Most of the 50 residents who attended the hearing appeared to oppose the proposed increase, although several said that if a tax hike is necessary, they would prefer their property tax rates be increased instead because property tax is deductible from federal income tax.The residents were divided about the council's proposal to buy land and develop a softball field and rec-reation complex, estimated to cost up to $300,000 over the next few years.

Although increases in the franchise tax and water and garbage fees would bring in an estimated $205,000 in additional revenue, the city's proposed 1988-89 budget is only some $100,000 more than last year's, according to City Administrator David Hales.

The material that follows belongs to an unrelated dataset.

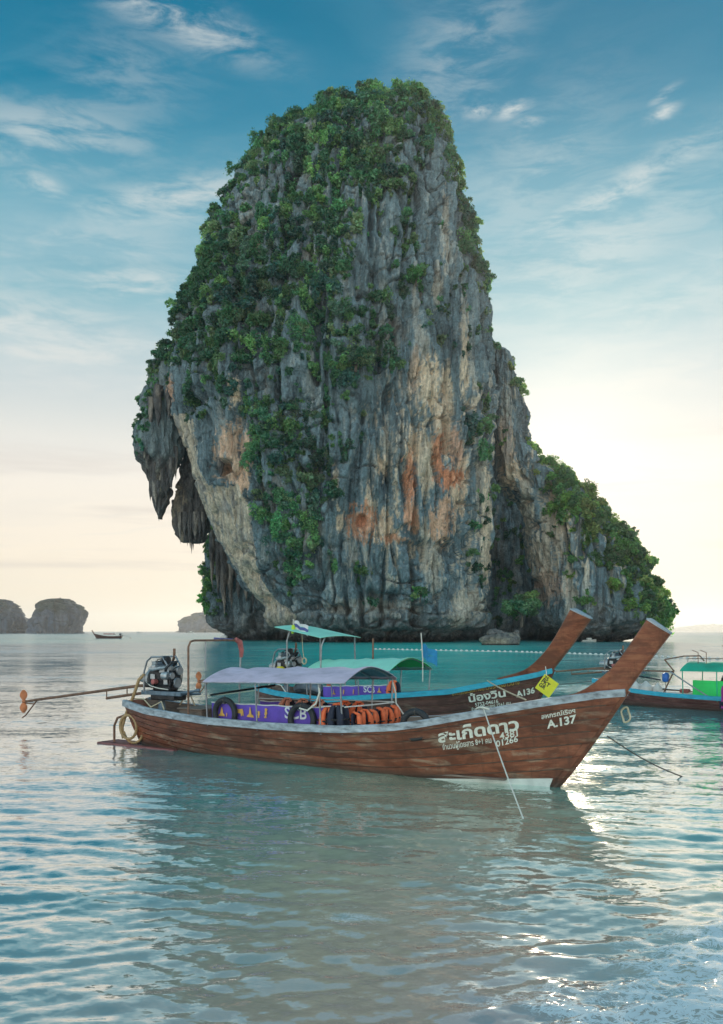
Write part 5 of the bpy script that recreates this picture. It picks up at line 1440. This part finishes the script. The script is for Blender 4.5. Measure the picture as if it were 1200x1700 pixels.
rope('stern_rope', [to_world(boatB, (.2, -.35, .85)), to_world(boatB, (.6, -.48, 1.02)), to_world(boatB, (1.1, -.60, .95)), to_world(boatB, (1.4, -.66, .74))], .014, ROPE_W, 'white rope bight on the stern of the second boat')
rope('mooring_rope', [to_world(boatB, (.0, .0, .8)), (-8.5, 33.0, -.05)], .010, ROPE_Y, 'thin pale stern line running left from the second boat', .15)
# yellow square sign hung on the bow
sg = empty('yellow_sign', to_world(boatB, (9.0, -.33, 1.27)), RZ_B + .20, label='yellow square sign hung corner-up on the bow of the second boat', category='sign')
sg.rotation_euler = (math.radians(-6), math.radians(34), RZ_B + .20)
MB().bbox((0, -.02, 0), (.36, .012, .36), .005).build('board', SIGNY, sg)
for k, (wd, zz_) in enumerate([('25', .085), ('PKT', -.005), ('GR', -.095)]):
    vs, fs = text_mesh(wd, .11, .004)
    mb = MB(); mb._add([Vector((-.15 + v.x, -.030, zz_ + v.y)) for v in vs], fs); mb.build('lettering', SIGNB, sg)

# ---- third boat, at the right edge
boatC = empty('longtail_boat', (8.2, 28.7, 0), RZ_C, label='low red-brown longtail boat with green cabin at the right edge', category='boat', group=BOATS)
build_hull(boatC, HC, WOOD_C, BLUEPAINT)
build_prow(boatC, 8.6, [(.75, .95), (1.10, 1.35), (1.42, 1.80), (1.80, 2.40)], [(.0, 1.10), (.6, 1.30), (1.0, 1.75), (1.46, 2.55)], (.10, .22), .06, WOOD_POST)
build_engine(boatC, .36, 1.02, tail=3.1, tail_dz=-.14, scale=1.05)
build_canopy(boatC, HC, 2.9, 6.2, 1.20, 1.25, .26, TEALC, posts=4, post_mat=TEALC)
pipe(boatC, 'canopy_strut', [(2.35, -.70, .50), (2.6, -.78, .95), (2.72, -.80, 1.18), (2.42, -.80, 1.52)], .022, RUST_M)
pipe(boatC, 'canopy_strut', [(2.42, -.80, 1.52), (2.42, .60, 1.60), (2.95, .60, 1.62), (3.2, .3, 1.48)], .020, RUST_M)
pipe(boatC, 'canopy_strut', [(2.60, -.82, 1.16), (3.3, -.80, .72), (3.75, -.80, .46)], .022, STEEL)
pipe(boatC, 'push_pole', [(-.4, -.5, 1.14), (2.7, -.78, 1.16)], .024, RUST_M)
pipe(boatC, 'push_pole', [(.6, -.4, 1.06), (2.25, -.72, .88)], .022, GREASE)
for x in (3.3, 3.55, 4.2, 4.35):
    pipe(boatC, 'roof_rail', [(x, -.4, 1.42), (x, -.4, 1.75 + .12 * (x > 4)), (x - .18, -.4, 1.82 + .15 * (x > 4))], .012, RUST_M, 6)
pipe(boatC, 'roof_rail', [(3.0, -.45, 1.46), (3.0, -.45, 1.56), (4.6, -.45, 1.60)], .010, RUST_M, 6)
MB().bbox((4.35, -.55, .62), (2.3, .06, .58), .02).build('side_panel', GREENC, boatC)
MB().bbox((4.0, .1, .70), (.35, .3, .5), .06).build('dark_bundle', NAVY, boatC)
MB().lathe((2.42, -.72, .82), (0, 0, 1), [(0, .03), (.02, .09), (.06, .105), (.24, .105), (.28, .08), (.30, .03)], 16).build('blue_can', BLUEP, boatC, smooth=True)
pipe(boatC, 'can_stake', [(2.42, -.72, .4), (2.42, -.72, .84)], .01, GREASE, 6)
for k, (x, r) in enumerate([(1.15, .17), (1.5, .21), (1.9, .14)]):
    rg3 = random.Random(k)
    MB().lathe((x, -.15, .42), (0, 0, 1), [(0, r * .9), (.05, r * 1.1), (.14 + r * .3, r), (.2 + r * .5, r * .45), (.25 + r * .6, r * .12)], 12).build('white_sack', WHITEPAINT, boatC, smooth=True)
MB().bbox((2.55, -.2, .46), (1.1, .3, .10), .03).build('surfboard', WHITEPAINT, boatC)
MB().bbox((2.85, -.3, .55), (.3, .2, .12), .04).build('red_cushion', PINKCAP, boatC)
rope('bow_rope', [to_world(boatC, (.2, -.36, .60)), to_world(boatC, (.1, -.42, .36)), to_world(boatC, (.32, -.46, .2)), to_world(boatC, (.45, -.46, .48)), to_world(boatC, (.62, -.52, .3))], .02, ROPE_Y, 'yellowed rope loops hanging off the stern of the right-hand boat')
rope('mooring_rope', [to_world(boatC, (-.1, .0, .75)), (2.6, 36.0, -.05)], .010, ROPE_D, 'dark stern line running left from the right-hand boat', .12)

# ---- small craft further out
boatD = empty('longtail_boat', (-79.6, 283.0, 0), math.radians(172), label='small distant longtail boat with red canopy crossing the left of the bay', category='boat', group=BOATS)
HD = Hull(8.6, zgA)
build_hull(boatD, HD, WOOD_B, WOOD_B, detail=False, nstr=3)
build_prow(boatD, 8.6, [(.80, 1.05), (1.16, 1.49), (1.42, 1.86), (1.9, 2.7)], [(.05, 1.28), (.62, 1.44), (1.02, 1.86), (1.6, 2.8)], (.12, .26), .06, WOOD_B)
build_engine(boatD, .3, 1.1, tail=3.5, tail_dz=-.9)
build_canopy(boatD, HD, 2.4, 6.0, 1.35, 1.4, .3, PINKCAP, posts=3)

def motor_boat(loc, rz, L, label, hullmat, topmat, group=None):
    o = empty('motor_boat', loc, rz, label=label, category='boat', group=group)
    rings = []
    for t in np.linspace(0, 1, 12):
        x = -L / 2 + L * t; b = L * .17 * (1 - max(0, (t - .5) / .5) ** 2.2) + .02; h = L * .12 * (1 + .5 * t * t)
        rings.append([Vector((x, -b, h)), Vector((x, -b * .8, h * .3)), Vector((x, 0, -.15)), Vector((x, b * .8, h * .3)), Vector((x, b, h))])
    loft(MB(), rings).build('hull', hullmat, o, smooth=True)
    MB().bbox((-L * .02, 0, L * .21), (L * .30, L * .24, L * .12), L * .03).build('cabin', topmat, o)
    MB().bbox((L * .10, 0, L * .22), (L * .05, L * .22, L * .08), L * .01).build('windscreen', BLUESTEEL, o)
    MB().bbox((-L * .52, 0, L * .13), (L * .07, L * .07, L * .17), L * .02).build('outboard_motor', GREASE, o)
    return o
motor_boat((-34.6, 214.0, 0), math.radians(175), 5.0, 'dark speedboat with blue stern at the foot of the stalactite cliff', FLAGNAVY, WHITEPAINT)
motor_boat((-405, 1100.0, 0), math.radians(10), 9.0, 'tiny white boat on the horizon between the two left islands', WHITEPAINT, WHITEPAINT)
motor_boat((-300, 1150.0, 0), math.radians(170), 8.0, 'tiny white boat on the horizon before the blocky island', WHITEPAINT, WHITEPAINT)
motor_boat((-220, 1100.0, 0), math.radians(10), 9.0, 'tiny white boat on the horizon before the low hazy island', WHITEPAINT, WHITEPAINT)
motor_boat((51.5, 193.0, 0), math.radians(10), 3.4, 'small white boat in the shade below the wooded spur', WHITEPAINT, WHITEPAINT)

# buoy line that fences the bathing water
bl = empty('buoy_line', (20, 95, 0), label='long line of small white floats strung across the bay before the tower', category='buoy line')
ctrl = [(1.6, 113), (9.5, 105.5), (18.5, 97), (24.6, 85.5), (28.8, 75.5), (34, 66)]
tt = np.linspace(0, 1, 400); cxs = np.interp(tt, np.linspace(0, 1, 6), [c[0] for c in ctrl]); cys = np.interp(tt, np.linspace(0, 1, 6), [c[1] for c in ctrl])
seg = np.concatenate([[0], np.cumsum(np.hypot(np.diff(cxs), np.diff(cys)))])
nfl = int(seg[-1] / .78)
under(MB().tube([(x, y, .03) for x, y in zip(cxs[::8], cys[::8])], .02, 5).build('cord', ROPE_W, None, smooth=True), bl)
fm = MB().lathe((-.17, 0, 0), (1, 0, 0), [(0, .03), (.05, .10), (.17, .125), (.29, .10), (.34, .03)], 10)
f0 = fm.build('float', WHITEPAINT, None, smooth=True)
for k in range(nfl):
    s = (k + .5) * .78
    x = np.interp(s, seg, cxs); y = np.interp(s, seg, cys); a = math.atan2(np.interp(s + .3, seg, cys) - np.interp(s - .3, seg, cys), np.interp(s + .3, seg, cxs) - np.interp(s - .3, seg, cxs))
    f = f0 if k == 0 else f0.copy()
    if k: COL.objects.link(f)
    f.location = (x, y, .06); f.rotation_euler = (0, 0, a)
    under(f, bl)

# ---- person wading beside the right-hand boat
SKIN = principled('skin', (.36, .20, .13), .55, var=.1, scale=9)
SHIRT = principled('magenta_shirt', (.42, .03, .28), .8, var=.2, scale=9)
TROUS = principled('dark_trousers', (.03, .035, .06), .85, var=.2, scale=9)
HAIR = principled('black_hair', (.015, .013, .012), .6)
CAPB = principled('dark_blue_cap', (.03, .06, .10), .75)
def skin_mesh(name, verts, edges, radii, mat, parent, sub=2):
    me = bpy.data.meshes.new(name); me.from_pydata([tuple(v) for v in verts], edges, [])
    o = bpy.data.objects.new(name, me); COL.objects.link(o)
    m = o.modifiers.new('skin', 'SKIN'); m.use_smooth_shade = True
    s = o.modifiers.new('sub', 'SUBSURF'); s.levels = sub; s.render_levels = sub
    for sv, r in zip(me.skin_vertices[0].data, radii): sv.radius = (r, r) if not isinstance(r, tuple) else r
    me.skin_vertices[0].data[0].use_root = True
    bpy.context.view_layer.update()
    ev = o.evaluated_get(bpy.context.evaluated_depsgraph_get())
    nm = bpy.data.meshes.new_from_object(ev)
    bpy.data.objects.remove(o)
    nm.materials.clear(); nm.materials.append(mat)
    o = bpy.data.objects.new(name, nm); COL.objects.link(o); o.parent = parent
    return o
def person(loc, rz, label):
    root = empty('person', loc, rz, label=label, category='person')
    V = [(0, 0, .95), (0, 0, 1.12), (0, .01, 1.30), (0, .0, 1.42), (0, -.01, 1.50), (0, -.02, 1.58),            # 0 pelvis .. 5 head base
         (0, -.03, 1.66), (0, -.02, 1.72),
         (.10, 0, .90), (.11, -.03, .50), (.11, .02, .10), (.11, -.12, .04),                                      # right leg
         (-.10, 0, .90), (-.12, -.02, .50), (-.12, .03, .10), (-.12, -.11, .04),
         (.18, 0, 1.38), (.25, .02, 1.12), (.24, -.16, .95), (.23, -.25, .93),                                    # arms
         (-.18, 0, 1.38), (-.26, .03, 1.12), (-.23, -.14, .93), (-.22, -.23, .90)]
    E_ = [(0, 1), (1, 2), (2, 3), (3, 4), (4, 5), (5, 6), (6, 7), (0, 8), (8, 9), (9, 10), (10, 11), (0, 12), (12, 13), (13, 14), (14, 15), (3, 16), (16, 17), (17, 18), (18, 19), (3, 20), (20, 21), (21, 22), (22, 23)]
    R = [(.14, .10), (.13, .095), (.15, .10), (.10, .08), .052, (.075, .085), (.082, .095), (.06, .07), .085, .058, .042, .035, .085, .058, .042, .035, .055, .042, .033, .032, .055, .042, .033, .032]
    skin_mesh('body', V, E_, R, SKIN, root)
    for sx, hx, hy, hz in ((1, .23, -.28, .925), (-1, -.22, -.26, .895)):
        mb = MB()
        mb.bbox((hx, hy, hz), (.075, .085, .03), .012)
        for k in range(4): mb.tube([(hx - .028 + .019 * k, hy - .03, hz), (hx - .029 + .02 * k, hy - .075, hz - .01), (hx - .029 + .02 * k, hy - .10 - .008 * (k in (1, 2)), hz - .035)], [.009, .0085, .007], 6)
        mb.tube([(hx - sx * .03, hy + .02, hz), (hx - sx * .055, hy - .02, hz - .005), (hx - sx * .05, hy - .055, hz - .02)], [.011, .010, .008], 6)
        mb.build('hand', SKIN, root, smooth=True)
    skin_mesh('shirt', [V[0], V[1], V[2], V[3], V[16], (.245, .02, 1.16), V[20], (-.25, .025, 1.16), (0, 0, .88)], [(0, 1), (1, 2), (2, 3), (3, 4), (4, 5), (3, 6), (6, 7), (0, 8)], [(.16, .12), (.15, .115), (.17, .12), (.11, .09), .072, .062, .072, .062, (.165, .125)], SHIRT, root)
    skin_mesh('trousers', [(0, 0, .93), V[8], V[9], (.11, .02, .16), V[12], V[13], (-.12, .03, .16)], [(0, 1), (1, 2), (2, 3), (0, 4), (4, 5), (5, 6)], [(.15, .11), .10, .075, .06, .10, .075, .06], TROUS, root)
    MB().lathe((0, -.02, 1.665), (0, .06, 1), [(0, .098), (.05, .100), (.09, .085), (.115, .05), (.125, .01)], 18).build('cap', CAPB, root, smooth=True)
    MB().sheet([[Vector((x, -.10 - .09 * t * (1 - (x / .09) ** 2), 1.685 - .01 * t)) for x in np.linspace(-.08, .08, 7)] for t in (0, .5, 1)], .008).build('cap_peak', CAPB, root)
    MB().lathe((0, .015, 1.60), (0, 0, 1), [(0, .07), (.03, .088), (.08, .094)], 16).build('hair', HAIR, root, smooth=True)
    mb = MB(); mb.lathe((0, -.118, 1.625), (0, -1, -.25), [(0, .016), (.018, .011), (.024, .003)], 8).build('nose', SKIN, root, smooth=True)
    for sx in (-1, 1):
        MB().lathe((sx * .033, -.112, 1.655), (0, -1, 0), [(0, .011), (.006, .008)], 8).build('eye', HAIR, root)
        MB().lathe((sx * .088, .0, 1.63), (sx, 0, 0), [(0, .022), (.012, .02), (.016, .01)], 8).build('ear', SKIN, root, smooth=True)
    MB().bbox((0, -.112, 1.582), (.05, .012, .012), .004).build('mouth', PINKCAP, root)
    return root
pp = (1204 - 600) / F * 24.6
person((pp, 24.6, -.62), math.radians(70), 'person in magenta shirt and dark cap wading beside the right-hand boat')
build_haze()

The difference is in the loss of federal revenue-sharing grants, he said, and the fact that the increased garbage fee is a pass-through, with the money going for higher tipping fees at the county burn plant.

Mayor Dean Argyle gave a "state of the city" presentation before the hearing, outlining progress Centerville has made in its street, recreation, fire protection, flood control and other programs.

The city has also drawn up a 6-year plan to deal with its growth, the mayor said, setting out short- and long-term goals to handle the projected population of 22,000 by 2005 (double the current 11,000) and 30,000 by 2010.

Eventual expenditures include $1.6 million for physical facilities, such as a new city municipal complex and public works building; $1.6 million for streets; $1.5 million for an expanded culinary water system; and $1.3 million for parks and recreation.

For the short term, the proposed budget calls for increasing the utility franchise tax from 3 to 6 percent, the maximum allowable under state law, and adding the tax onto culinary water sales. That will raise an additional $175,000 annually, the council estimates.

The budget also calls for a water rate increase of $1 per month, raising $30,000 a year, and a garbage rate increase of 65 cents per month, passed on to pay for higher tipping fees.

The mayor said the philosophy behind the council's proposal is to keep property taxes low, to attract new businesses, and to increase the franchise tax because it is a more equitable tax.

The amount paid is directly tied to the amount of a utility used, the mayor said, meaning large businesses such as grocery stores pay more while individual homeowners pay less.

But several residents said adding the franchise tax onto culinary water sales will hurt them badly. Many, especially in the new, northern section of Centerville, have no secondary water for irrigation and have to use treated culinary water for lawns and gardens.

And numerous residents and at least one councilman - Bruce Erickson - oppose increasing the franchise tax at all.

Erickson, at the end of the 2 1/2-hour hearing, said he has drawn up an alternate budget proposal that allows the city to do most of the things included in the first proposal, including pay raises for city workers, but without a tax increase.

The city would delay any major building program, such as a new city hall, for three years in Erickson's proposal, putting city workers in temporary trailers if necessary, he said.

Some revenue sources, such as sales tax receipts, state road money and property taxes, are increasing by themselves because of growth, Erickson said. He said he cannot entirely support the budget proposal drawn up by Hales and Argyle because of the number of people in Centerville living on fixed incomes or who, because of the general economic slump, have seen their incomes cut.